Having not seen benchmarks, I would imagine that claimed memory bandwidth of ~800 GB/s vs Threadripper's claimed ~166 GB/s would make a significant difference for a number of real-world workloads.
Someone will probably chime in and correct me (such is the way of the internet - Cunningham's Law in action) but I don't think the CPU itself can access all 800 GB/s? I think someone in one of the previous M1 Pro/Max threads mentioned that several of the memory channels on Pro/Max are dedicated for the GPU. So you can't just get a 800 GB/s postgres server here.
You could still write OpenCL kernels of course. Doesn't mean you can't use it, but not sure if it's all just accessible to CPU-side code.
(or maybe it is? it's still a damn fast piece of hardware either way)
On an M1 Max MacBook Pro the CPU (8P+2E) cores peak at a combined ~240GB/s the rest of the advertised 400GB/s memory bandwidth is only useable by the other bus masters e.g. GPU, NPU, video encoding/decoding etc.
So now the follow-on question I really wanted to ask: if the CPU can't access all the memory channels does that mean it can only address a fraction of the total memory as CPU memory? Or is it a situation where all the channels go into a controller/bus, but the CPU link out of the controller is only wide enough to handle a fraction of the bandwidth?
It's more akin to how on Intel, each core's L2 has some maximum bandwidth to LLC, and can't individually saturate the total bandwidth available on the ring bus. But Intel doesn't have the LLC <-> RAM bandwidth for that to be generally noticeable.

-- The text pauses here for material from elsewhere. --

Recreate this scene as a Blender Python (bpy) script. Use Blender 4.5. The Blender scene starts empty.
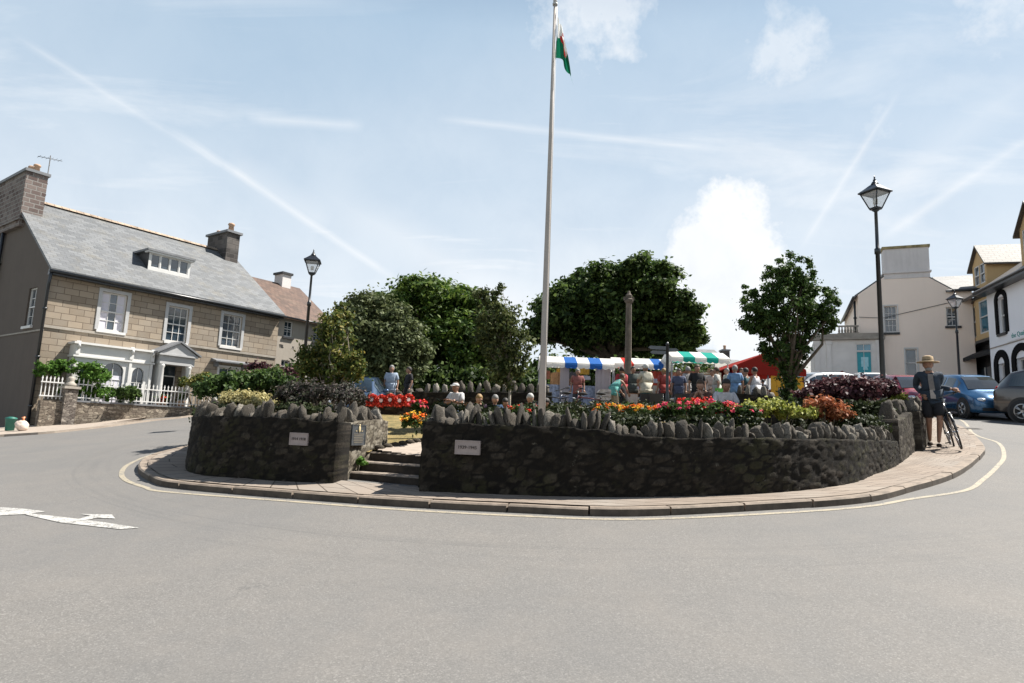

Linking this[1] because TIL that the memory bandwidth number is more about the SoC as a whole. The discussion in the article is interesting because they are actively trying to saturate the memory bandwidth. Maybe the huge bandwidth is a relevant factor for the real-world uses of a machine called "Studio" that retails for over $3,000, but not as much for people running postgres?